* Begin Data excerpt *

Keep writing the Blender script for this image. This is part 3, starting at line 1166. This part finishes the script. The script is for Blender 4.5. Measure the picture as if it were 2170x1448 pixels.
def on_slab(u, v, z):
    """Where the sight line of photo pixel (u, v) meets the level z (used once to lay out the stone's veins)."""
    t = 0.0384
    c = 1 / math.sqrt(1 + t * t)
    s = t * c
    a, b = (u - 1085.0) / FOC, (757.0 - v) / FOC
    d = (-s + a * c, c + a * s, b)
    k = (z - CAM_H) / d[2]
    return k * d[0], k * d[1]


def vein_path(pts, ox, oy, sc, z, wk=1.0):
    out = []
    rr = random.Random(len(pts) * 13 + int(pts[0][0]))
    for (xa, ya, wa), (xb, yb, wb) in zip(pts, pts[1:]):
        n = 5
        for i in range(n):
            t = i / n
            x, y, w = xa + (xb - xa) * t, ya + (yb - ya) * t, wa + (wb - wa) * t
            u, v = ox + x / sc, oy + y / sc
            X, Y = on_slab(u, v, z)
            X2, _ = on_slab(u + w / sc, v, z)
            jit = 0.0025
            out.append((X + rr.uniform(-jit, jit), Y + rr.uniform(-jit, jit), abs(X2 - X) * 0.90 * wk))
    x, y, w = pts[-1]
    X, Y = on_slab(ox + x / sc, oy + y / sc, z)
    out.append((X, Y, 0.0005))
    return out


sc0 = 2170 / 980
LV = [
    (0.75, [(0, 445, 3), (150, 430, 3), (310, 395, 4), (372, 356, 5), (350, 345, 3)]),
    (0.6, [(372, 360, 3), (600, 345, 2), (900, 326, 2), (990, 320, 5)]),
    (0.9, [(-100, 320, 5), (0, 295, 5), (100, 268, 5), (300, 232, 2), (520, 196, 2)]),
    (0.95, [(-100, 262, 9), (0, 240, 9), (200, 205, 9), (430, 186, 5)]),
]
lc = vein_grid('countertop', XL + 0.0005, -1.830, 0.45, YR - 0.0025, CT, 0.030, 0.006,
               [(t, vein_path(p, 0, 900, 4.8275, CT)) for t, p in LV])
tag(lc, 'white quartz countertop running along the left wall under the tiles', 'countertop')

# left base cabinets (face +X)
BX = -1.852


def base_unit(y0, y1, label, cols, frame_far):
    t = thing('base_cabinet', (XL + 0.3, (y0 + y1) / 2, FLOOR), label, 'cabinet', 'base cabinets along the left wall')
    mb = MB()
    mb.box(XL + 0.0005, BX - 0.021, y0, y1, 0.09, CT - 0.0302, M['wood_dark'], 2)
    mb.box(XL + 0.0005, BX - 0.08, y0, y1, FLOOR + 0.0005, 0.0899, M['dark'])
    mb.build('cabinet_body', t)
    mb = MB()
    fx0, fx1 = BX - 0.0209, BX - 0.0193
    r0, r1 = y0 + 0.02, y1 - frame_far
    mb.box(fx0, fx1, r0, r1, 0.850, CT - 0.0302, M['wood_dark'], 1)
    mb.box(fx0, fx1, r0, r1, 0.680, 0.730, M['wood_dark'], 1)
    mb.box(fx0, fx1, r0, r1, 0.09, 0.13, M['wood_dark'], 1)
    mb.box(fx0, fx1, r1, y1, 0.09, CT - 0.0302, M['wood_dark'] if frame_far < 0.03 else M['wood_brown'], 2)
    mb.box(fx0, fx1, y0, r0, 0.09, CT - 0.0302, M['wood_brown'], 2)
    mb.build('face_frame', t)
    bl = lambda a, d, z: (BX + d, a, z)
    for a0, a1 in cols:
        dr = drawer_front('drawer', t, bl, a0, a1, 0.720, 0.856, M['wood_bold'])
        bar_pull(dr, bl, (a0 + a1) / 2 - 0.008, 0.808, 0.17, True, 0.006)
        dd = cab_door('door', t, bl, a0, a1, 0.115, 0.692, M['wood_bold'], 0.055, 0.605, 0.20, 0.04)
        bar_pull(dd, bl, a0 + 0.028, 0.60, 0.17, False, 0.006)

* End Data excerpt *

**Task to carry out**
Your task is to reproduce the whole listing exactly.

**Answer to the exercise**
Keep writing the Blender script for this image. This is part 3, starting at line 1166. This part finishes the script. The script is for Blender 4.5. Measure the picture as if it were 2170x1448 pixels.
def on_slab(u, v, z):
    """Where the sight line of photo pixel (u, v) meets the level z (used once to lay out the stone's veins)."""
    t = 0.0384
    c = 1 / math.sqrt(1 + t * t)
    s = t * c
    a, b = (u - 1085.0) / FOC, (757.0 - v) / FOC
    d = (-s + a * c, c + a * s, b)
    k = (z - CAM_H) / d[2]
    return k * d[0], k * d[1]


def vein_path(pts, ox, oy, sc, z, wk=1.0):
    out = []
    rr = random.Random(len(pts) * 13 + int(pts[0][0]))
    for (xa, ya, wa), (xb, yb, wb) in zip(pts, pts[1:]):
        n = 5
        for i in range(n):
            t = i / n
            x, y, w = xa + (xb - xa) * t, ya + (yb - ya) * t, wa + (wb - wa) * t
            u, v = ox + x / sc, oy + y / sc
            X, Y = on_slab(u, v, z)
            X2, _ = on_slab(u + w / sc, v, z)
            jit = 0.0025
            out.append((X + rr.uniform(-jit, jit), Y + rr.uniform(-jit, jit), abs(X2 - X) * 0.90 * wk))
    x, y, w = pts[-1]
    X, Y = on_slab(ox + x / sc, oy + y / sc, z)
    out.append((X, Y, 0.0005))
    return out


sc0 = 2170 / 980
LV = [
    (0.75, [(0, 445, 3), (150, 430, 3), (310, 395, 4), (372, 356, 5), (350, 345, 3)]),
    (0.6, [(372, 360, 3), (600, 345, 2), (900, 326, 2), (990, 320, 5)]),
    (0.9, [(-100, 320, 5), (0, 295, 5), (100, 268, 5), (300, 232, 2), (520, 196, 2)]),
    (0.95, [(-100, 262, 9), (0, 240, 9), (200, 205, 9), (430, 186, 5)]),
]
lc = vein_grid('countertop', XL + 0.0005, -1.830, 0.45, YR - 0.0025, CT, 0.030, 0.006,
               [(t, vein_path(p, 0, 900, 4.8275, CT)) for t, p in LV])
tag(lc, 'white quartz countertop running along the left wall under the tiles', 'countertop')

# left base cabinets (face +X)
BX = -1.852


def base_unit(y0, y1, label, cols, frame_far):
    t = thing('base_cabinet', (XL + 0.3, (y0 + y1) / 2, FLOOR), label, 'cabinet', 'base cabinets along the left wall')
    mb = MB()
    mb.box(XL + 0.0005, BX - 0.021, y0, y1, 0.09, CT - 0.0302, M['wood_dark'], 2)
    mb.box(XL + 0.0005, BX - 0.08, y0, y1, FLOOR + 0.0005, 0.0899, M['dark'])
    mb.build('cabinet_body', t)
    mb = MB()
    fx0, fx1 = BX - 0.0209, BX - 0.0193
    r0, r1 = y0 + 0.02, y1 - frame_far
    mb.box(fx0, fx1, r0, r1, 0.850, CT - 0.0302, M['wood_dark'], 1)
    mb.box(fx0, fx1, r0, r1, 0.680, 0.730, M['wood_dark'], 1)
    mb.box(fx0, fx1, r0, r1, 0.09, 0.13, M['wood_dark'], 1)
    mb.box(fx0, fx1, r1, y1, 0.09, CT - 0.0302, M['wood_dark'] if frame_far < 0.03 else M['wood_brown'], 2)
    mb.box(fx0, fx1, y0, r0, 0.09, CT - 0.0302, M['wood_brown'], 2)
    mb.build('face_frame', t)
    bl = lambda a, d, z: (BX + d, a, z)
    for a0, a1 in cols:
        dr = drawer_front('drawer', t, bl, a0, a1, 0.720, 0.856, M['wood_bold'])
        bar_pull(dr, bl, (a0 + a1) / 2 - 0.008, 0.808, 0.17, True, 0.006)
        dd = cab_door('door', t, bl, a0, a1, 0.115, 0.692, M['wood_bold'], 0.055, 0.605, 0.20, 0.04)
        bar_pull(dd, bl, a0 + 0.028, 0.60, 0.17, False, 0.006)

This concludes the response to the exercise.